Monroe students go on adventure tour of Belfast

Jun 09, 2014
Courtesy of: Noah Flesher Students in the combined second and third grade class at Monroe Elementary went a tour of Belfast Friday, May 30.

Students in the combined second and third grade class at Monroe Elementary toured a variety of Belfast businesses Friday, May 30.

The day started at Hannaford Supermarket where Manager Peter Devaney gave the class a tour of the building and students had a chance to learn about the goods and services the business provides which tie into the social studies learning targets. The tour included a stop at the produce refrigerator, a cake decorating demonstration and sampling of various cheeses in the deli, second and third grade teacher Noah Flesher said.

Students also had the chance to experience what it is like to be a cashier and scan three items at the check out.

After visiting Hannaford, students traveled to Camden National Bank where they toured the vault and listened to a story about a man who saved money and another man who did not save his money, which tied into the class's learning target regarding the importance of saving money, Flesher said.

During the visit, students received a notebook and pen, bank coloring pages and a box of popcorn.

Students then walked to the police department where they met with Officer Mike Rolerson. The students received police officer badge stickers, a pencil and coloring book.

Following that visit, they walked along the Harbor Walk to Front Street Shipyard. At the shipyard, students were able to see some of the services the business provides.

During their walk, the class ran into local author John Ford and Flesher had the chance to tell Ford about how his students are busy writing books.

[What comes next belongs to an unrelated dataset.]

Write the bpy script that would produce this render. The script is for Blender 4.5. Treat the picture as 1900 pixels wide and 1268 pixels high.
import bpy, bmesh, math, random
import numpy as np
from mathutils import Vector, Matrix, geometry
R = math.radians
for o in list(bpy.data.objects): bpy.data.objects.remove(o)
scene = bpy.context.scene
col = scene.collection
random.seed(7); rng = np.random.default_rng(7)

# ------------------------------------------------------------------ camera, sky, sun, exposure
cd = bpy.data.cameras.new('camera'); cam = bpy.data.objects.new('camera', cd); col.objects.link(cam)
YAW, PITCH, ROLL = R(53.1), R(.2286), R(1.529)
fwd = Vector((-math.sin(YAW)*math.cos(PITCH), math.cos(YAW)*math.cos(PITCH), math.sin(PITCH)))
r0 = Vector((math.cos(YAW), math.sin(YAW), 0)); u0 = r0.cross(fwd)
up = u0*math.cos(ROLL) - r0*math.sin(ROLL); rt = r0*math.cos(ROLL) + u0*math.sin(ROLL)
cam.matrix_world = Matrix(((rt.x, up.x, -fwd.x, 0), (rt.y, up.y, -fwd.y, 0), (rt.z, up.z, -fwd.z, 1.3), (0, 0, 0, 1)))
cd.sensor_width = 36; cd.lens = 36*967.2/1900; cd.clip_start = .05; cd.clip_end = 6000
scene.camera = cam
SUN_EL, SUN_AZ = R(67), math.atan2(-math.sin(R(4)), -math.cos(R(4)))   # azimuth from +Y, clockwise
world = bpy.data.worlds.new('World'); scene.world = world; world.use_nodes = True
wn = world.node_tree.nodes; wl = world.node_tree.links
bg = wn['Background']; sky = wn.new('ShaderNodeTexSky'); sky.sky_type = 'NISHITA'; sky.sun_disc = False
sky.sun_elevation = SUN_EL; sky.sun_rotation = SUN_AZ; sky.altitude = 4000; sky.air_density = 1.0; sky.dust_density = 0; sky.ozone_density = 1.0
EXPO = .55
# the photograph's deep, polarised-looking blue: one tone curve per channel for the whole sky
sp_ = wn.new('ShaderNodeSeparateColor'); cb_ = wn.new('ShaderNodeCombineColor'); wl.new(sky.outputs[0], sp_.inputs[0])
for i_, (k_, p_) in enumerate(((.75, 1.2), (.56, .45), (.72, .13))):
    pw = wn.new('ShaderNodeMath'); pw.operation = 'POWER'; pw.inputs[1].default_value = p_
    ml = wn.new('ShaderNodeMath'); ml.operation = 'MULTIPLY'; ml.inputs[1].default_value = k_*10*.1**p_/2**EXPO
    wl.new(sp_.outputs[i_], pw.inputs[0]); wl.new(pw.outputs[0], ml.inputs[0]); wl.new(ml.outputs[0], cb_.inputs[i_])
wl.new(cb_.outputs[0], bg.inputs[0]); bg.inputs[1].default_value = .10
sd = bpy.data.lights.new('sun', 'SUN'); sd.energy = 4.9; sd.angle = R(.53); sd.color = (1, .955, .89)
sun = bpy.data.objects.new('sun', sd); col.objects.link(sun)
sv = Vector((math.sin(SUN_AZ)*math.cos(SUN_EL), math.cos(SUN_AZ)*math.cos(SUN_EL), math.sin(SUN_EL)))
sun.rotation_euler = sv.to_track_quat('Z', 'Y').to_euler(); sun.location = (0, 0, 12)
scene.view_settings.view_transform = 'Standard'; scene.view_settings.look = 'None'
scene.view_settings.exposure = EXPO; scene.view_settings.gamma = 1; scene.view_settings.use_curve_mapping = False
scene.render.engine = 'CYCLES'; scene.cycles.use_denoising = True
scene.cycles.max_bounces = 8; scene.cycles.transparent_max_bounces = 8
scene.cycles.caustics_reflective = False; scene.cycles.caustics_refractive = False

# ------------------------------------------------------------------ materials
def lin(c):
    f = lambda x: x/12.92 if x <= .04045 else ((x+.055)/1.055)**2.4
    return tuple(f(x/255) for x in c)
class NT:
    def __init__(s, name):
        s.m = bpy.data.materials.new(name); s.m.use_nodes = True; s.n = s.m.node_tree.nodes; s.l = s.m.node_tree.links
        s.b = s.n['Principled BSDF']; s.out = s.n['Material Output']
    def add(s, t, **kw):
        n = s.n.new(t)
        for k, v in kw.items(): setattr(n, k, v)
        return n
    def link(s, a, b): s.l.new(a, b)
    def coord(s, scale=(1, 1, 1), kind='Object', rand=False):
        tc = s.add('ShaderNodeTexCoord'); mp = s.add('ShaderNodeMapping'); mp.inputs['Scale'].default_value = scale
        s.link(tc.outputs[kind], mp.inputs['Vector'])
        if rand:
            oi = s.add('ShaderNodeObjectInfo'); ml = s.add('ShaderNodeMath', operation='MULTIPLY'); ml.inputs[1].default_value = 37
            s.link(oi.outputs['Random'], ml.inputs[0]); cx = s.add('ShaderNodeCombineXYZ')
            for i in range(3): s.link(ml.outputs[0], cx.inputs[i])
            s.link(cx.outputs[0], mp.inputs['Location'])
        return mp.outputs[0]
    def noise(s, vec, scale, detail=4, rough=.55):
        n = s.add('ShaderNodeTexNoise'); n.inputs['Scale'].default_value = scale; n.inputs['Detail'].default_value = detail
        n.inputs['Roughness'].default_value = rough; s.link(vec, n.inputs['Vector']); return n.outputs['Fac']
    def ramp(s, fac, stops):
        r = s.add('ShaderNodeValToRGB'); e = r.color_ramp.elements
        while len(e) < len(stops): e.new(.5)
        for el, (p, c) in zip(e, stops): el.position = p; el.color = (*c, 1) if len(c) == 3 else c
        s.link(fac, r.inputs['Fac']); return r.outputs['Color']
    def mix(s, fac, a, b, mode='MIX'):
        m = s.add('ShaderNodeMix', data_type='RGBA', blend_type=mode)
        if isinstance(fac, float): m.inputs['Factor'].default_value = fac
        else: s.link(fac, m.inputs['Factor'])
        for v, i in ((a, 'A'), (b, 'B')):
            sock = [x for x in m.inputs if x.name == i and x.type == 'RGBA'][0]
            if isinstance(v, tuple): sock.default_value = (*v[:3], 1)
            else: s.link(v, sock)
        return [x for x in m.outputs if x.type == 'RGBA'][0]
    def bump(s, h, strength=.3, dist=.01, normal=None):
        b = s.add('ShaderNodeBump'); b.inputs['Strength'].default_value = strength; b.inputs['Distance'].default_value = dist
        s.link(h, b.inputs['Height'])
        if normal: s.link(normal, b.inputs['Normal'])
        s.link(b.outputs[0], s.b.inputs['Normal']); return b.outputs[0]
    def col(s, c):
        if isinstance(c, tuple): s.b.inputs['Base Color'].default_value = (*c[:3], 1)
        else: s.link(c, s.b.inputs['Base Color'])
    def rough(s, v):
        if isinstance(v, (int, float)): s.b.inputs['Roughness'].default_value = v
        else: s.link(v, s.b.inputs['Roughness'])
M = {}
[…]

The day ended with lunch from Alexia's Pizza at City Park and a chance to play on the playground.

Comments (1)
Posted by: Dorothy Hiebert Odell | Jun 11, 2014 15:12

This sounds like a day the kids will always  remember, and wonderful too for their generous hosts, who probably also enjoyed seeing the youngsters.  Field trips don't have to be to far away places in order to open children's minds to what's going on around them and stimulate their curiosity.  This sort of low cost field trip is a great return on our tax dollars.